Traditionnellement, l’industrie touristique s’était structurée à partir de sites ou monuments historiques ou de paysages ou régions remarquables. Les parcs d’attractions ont rompu avec cette logique, puisqu’ils ont été implantés ex nihilo et que leurs activités ont permis de faire converger un large public vers des lieux qui n’étaient pas réputés à fort potentiel touristique. On constate le même phénomène avec certains zoos et parcs animaliers. C’est le cas du ZooParc de Beauval, dans le département du Loir-et-Cher. Créé en 1980 autour de quelques centaines d’oiseaux, le parc a progressivement pris de l’envergure en agrandissant son périmètre et en étoffant son offre (avec l’arrivée notamment d’un couple de pandas, attraction phare du parc). Il est ainsi passé d’environ 250 000 visiteurs par an au milieu des années 1990 à 2 millions aujourd’hui, surclassant largement depuis l’arrivée des pandas le château de Chambord, qui était jusque-là le principal lieu touristique du département.

Le vote des Français en fonction de leur lieu de vie

Quand on s’écarte du cœur des grandes agglomérations, le vote Macron diminue progressivement et le vote Le Pen gagne en puissance. Ainsi, comme lors des précédents scrutins, on constatait encore en 2022 une corrélation entre le gradient d’urbanité et l’intensité du vote RN. Sur le plan national, ce vote passait en moyenne de 15,9 % à moins de 10 kilomètres du cœur d’une agglomération de 200 000 habitants à 22,6 % dans un rayon de 10 à 20 kilomètres puis à 25,6 % entre 20 et 30 kilomètres.

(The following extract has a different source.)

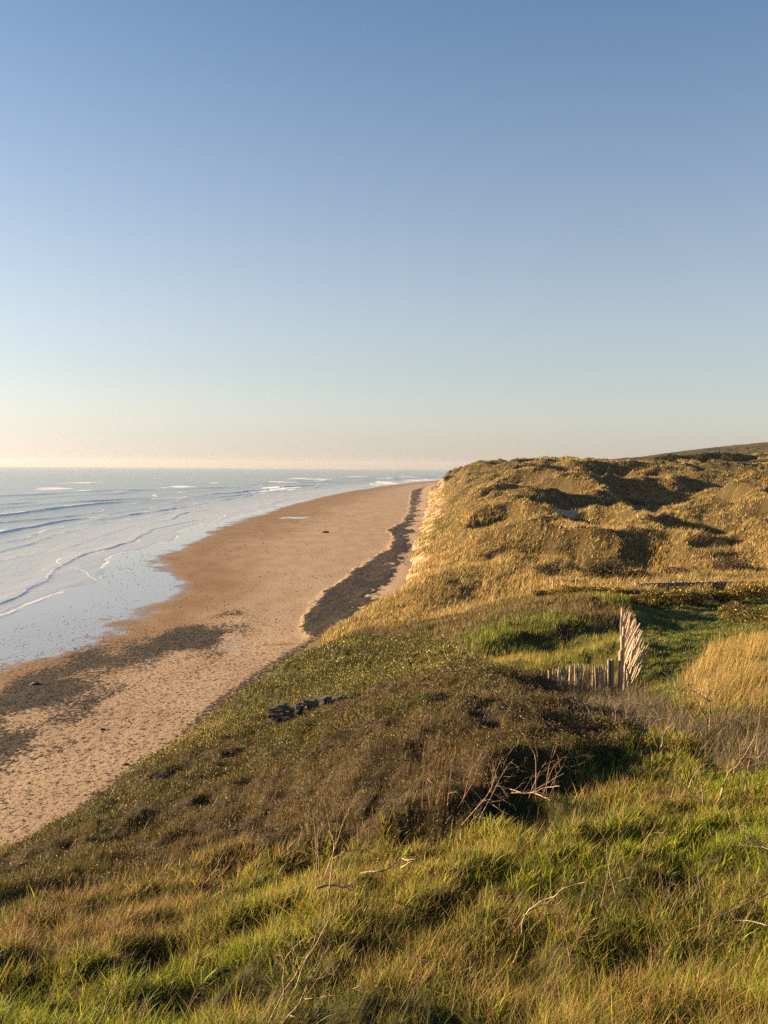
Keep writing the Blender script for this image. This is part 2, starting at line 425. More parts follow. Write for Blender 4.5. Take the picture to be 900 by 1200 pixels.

Le climax était atteint entre 30 et 60 kilomètres, avec un score moyen de près de 28 % dans ce que l’on peut qualifier de grand périurbain. […] Le vote Macron a suivi une trajectoire inverse avec un sommet dans le cœur des grandes agglomérations et un point bas dans le grand périurbain, même si dans ces territoires il bénéficiait d’un soutien non négligeable parmi les retraités. Autre point d’appui important pour Emmanuel Macron : les expatriés, qui l’ont massivement soutenu.